* BEGIN *
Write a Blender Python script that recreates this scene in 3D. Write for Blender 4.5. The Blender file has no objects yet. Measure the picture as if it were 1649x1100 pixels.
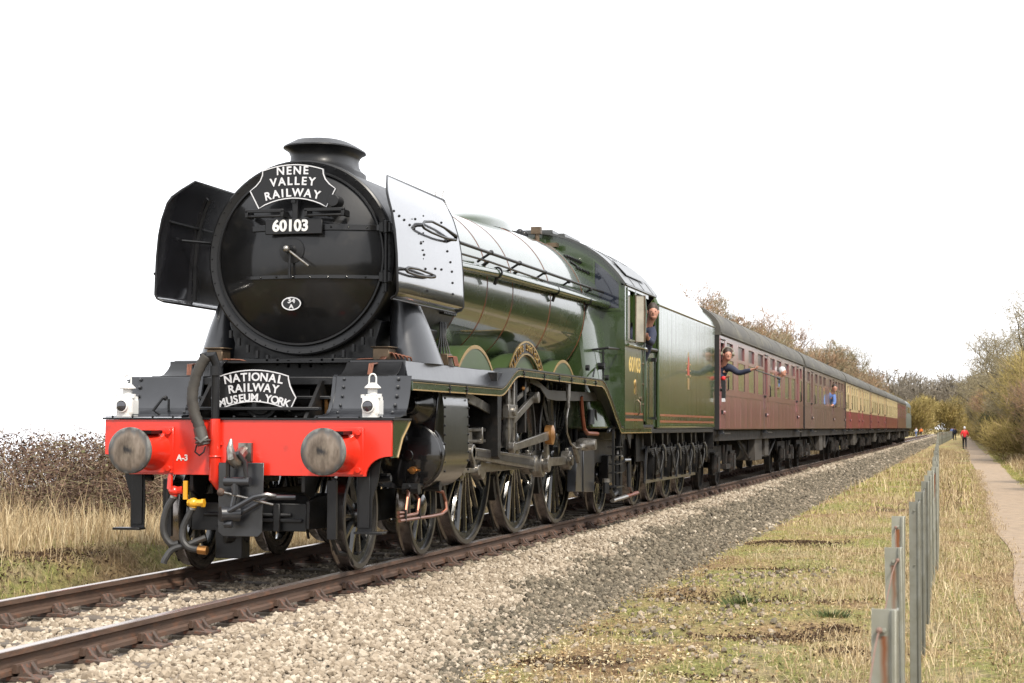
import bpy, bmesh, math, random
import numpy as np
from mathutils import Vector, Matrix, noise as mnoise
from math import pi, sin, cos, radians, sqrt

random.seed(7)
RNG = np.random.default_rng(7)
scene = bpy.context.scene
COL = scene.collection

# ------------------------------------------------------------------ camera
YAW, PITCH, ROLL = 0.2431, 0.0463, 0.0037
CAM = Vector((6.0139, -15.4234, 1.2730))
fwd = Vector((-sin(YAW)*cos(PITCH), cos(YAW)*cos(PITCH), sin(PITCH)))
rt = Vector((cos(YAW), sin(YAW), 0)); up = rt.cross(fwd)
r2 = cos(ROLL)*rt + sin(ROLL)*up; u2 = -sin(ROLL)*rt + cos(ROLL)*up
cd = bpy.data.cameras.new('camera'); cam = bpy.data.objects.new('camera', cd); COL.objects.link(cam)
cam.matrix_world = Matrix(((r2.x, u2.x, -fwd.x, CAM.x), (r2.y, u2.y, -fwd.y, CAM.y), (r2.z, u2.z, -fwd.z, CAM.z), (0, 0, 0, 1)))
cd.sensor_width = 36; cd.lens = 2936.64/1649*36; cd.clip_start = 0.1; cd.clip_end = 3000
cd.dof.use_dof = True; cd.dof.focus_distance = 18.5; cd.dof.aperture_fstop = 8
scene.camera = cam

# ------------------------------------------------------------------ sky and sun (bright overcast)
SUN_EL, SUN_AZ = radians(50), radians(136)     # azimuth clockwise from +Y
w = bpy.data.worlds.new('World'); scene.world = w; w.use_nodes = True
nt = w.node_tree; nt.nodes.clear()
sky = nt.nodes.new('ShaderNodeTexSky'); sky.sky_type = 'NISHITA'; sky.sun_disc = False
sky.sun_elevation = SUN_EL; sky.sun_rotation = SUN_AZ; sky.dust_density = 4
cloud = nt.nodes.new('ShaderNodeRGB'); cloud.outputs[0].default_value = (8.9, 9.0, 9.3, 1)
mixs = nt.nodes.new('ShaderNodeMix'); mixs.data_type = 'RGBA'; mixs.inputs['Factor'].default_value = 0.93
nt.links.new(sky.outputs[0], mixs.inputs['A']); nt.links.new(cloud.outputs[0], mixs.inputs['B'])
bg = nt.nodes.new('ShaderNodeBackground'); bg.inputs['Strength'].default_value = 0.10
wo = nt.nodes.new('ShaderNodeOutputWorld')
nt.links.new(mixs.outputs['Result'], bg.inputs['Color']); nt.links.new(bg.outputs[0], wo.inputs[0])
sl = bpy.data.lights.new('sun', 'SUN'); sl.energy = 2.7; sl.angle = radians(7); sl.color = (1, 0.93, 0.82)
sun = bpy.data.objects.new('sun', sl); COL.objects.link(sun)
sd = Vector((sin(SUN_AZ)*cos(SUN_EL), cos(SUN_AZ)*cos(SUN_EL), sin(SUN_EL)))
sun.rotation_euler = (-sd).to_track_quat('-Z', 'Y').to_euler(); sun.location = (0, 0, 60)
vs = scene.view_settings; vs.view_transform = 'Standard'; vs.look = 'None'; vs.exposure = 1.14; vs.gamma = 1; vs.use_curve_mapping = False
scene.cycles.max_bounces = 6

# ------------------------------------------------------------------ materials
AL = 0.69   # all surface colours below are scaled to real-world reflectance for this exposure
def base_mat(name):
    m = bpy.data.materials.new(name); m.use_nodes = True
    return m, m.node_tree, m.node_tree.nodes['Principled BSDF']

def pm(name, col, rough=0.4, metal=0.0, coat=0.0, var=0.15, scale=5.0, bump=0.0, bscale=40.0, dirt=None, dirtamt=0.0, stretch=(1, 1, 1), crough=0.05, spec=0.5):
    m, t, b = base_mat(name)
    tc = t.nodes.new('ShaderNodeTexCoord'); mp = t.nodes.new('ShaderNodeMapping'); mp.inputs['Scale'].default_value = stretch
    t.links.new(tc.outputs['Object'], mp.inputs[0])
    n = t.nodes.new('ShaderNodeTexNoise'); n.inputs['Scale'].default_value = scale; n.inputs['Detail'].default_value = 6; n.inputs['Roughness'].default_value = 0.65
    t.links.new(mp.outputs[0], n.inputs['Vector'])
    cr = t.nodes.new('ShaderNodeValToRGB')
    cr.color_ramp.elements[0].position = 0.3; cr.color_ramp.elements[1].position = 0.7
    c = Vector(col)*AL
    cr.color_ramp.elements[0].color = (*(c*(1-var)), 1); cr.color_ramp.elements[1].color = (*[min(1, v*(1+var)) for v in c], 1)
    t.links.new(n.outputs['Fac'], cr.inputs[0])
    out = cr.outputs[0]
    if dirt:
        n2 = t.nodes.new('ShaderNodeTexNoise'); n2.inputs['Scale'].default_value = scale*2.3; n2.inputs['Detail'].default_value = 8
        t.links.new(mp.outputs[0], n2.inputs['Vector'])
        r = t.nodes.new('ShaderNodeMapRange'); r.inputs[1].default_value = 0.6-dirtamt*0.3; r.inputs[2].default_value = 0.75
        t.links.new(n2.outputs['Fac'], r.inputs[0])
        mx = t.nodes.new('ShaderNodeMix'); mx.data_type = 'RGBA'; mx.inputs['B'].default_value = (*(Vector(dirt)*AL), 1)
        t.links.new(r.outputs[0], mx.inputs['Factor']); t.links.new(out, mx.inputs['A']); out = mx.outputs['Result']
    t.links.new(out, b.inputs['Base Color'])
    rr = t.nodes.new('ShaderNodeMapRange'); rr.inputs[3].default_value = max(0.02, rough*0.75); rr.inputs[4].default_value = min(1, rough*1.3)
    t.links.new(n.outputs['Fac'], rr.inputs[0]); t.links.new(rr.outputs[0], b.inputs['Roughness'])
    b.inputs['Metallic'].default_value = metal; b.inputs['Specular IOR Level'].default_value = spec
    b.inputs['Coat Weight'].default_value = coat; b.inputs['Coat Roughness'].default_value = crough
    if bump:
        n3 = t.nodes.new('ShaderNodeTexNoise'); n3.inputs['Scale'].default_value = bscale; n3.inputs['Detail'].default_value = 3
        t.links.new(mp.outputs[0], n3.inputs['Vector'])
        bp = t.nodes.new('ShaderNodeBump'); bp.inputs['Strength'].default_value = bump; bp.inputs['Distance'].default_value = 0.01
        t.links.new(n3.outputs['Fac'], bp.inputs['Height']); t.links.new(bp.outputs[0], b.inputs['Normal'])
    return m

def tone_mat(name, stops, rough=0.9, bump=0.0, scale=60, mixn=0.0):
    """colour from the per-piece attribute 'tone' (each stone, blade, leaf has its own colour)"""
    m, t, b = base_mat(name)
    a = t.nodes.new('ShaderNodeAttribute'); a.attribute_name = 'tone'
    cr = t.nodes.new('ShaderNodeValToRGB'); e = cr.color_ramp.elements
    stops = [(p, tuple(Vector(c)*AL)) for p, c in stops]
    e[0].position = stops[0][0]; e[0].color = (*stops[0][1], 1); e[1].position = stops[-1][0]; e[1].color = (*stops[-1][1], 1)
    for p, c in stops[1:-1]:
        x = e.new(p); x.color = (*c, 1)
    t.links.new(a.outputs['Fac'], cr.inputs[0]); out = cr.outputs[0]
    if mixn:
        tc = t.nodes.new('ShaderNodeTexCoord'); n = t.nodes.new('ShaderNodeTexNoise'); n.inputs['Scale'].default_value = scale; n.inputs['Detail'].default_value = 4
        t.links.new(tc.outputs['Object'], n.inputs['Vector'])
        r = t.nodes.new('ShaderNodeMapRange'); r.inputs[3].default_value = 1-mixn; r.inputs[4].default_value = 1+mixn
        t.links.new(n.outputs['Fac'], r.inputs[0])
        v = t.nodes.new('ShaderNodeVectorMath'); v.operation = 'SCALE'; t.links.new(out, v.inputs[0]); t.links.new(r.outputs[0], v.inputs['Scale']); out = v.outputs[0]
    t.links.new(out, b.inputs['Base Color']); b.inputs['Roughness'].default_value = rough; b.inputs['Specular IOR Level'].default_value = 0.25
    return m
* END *
§ **Instructions for the task**:
Copy exactly the lines running from the beginning of the listing through the line that has "COL = scene.collection". Drop the pictures.

§ **Correct response**:
Write a Blender Python script that recreates this scene in 3D. Write for Blender 4.5. The Blender file has no objects yet. Measure the picture as if it were 1649x1100 pixels.
import bpy, bmesh, math, random
import numpy as np
from mathutils import Vector, Matrix, noise as mnoise
from math import pi, sin, cos, radians, sqrt

random.seed(7)
RNG = np.random.default_rng(7)
scene = bpy.context.scene
COL = scene.collection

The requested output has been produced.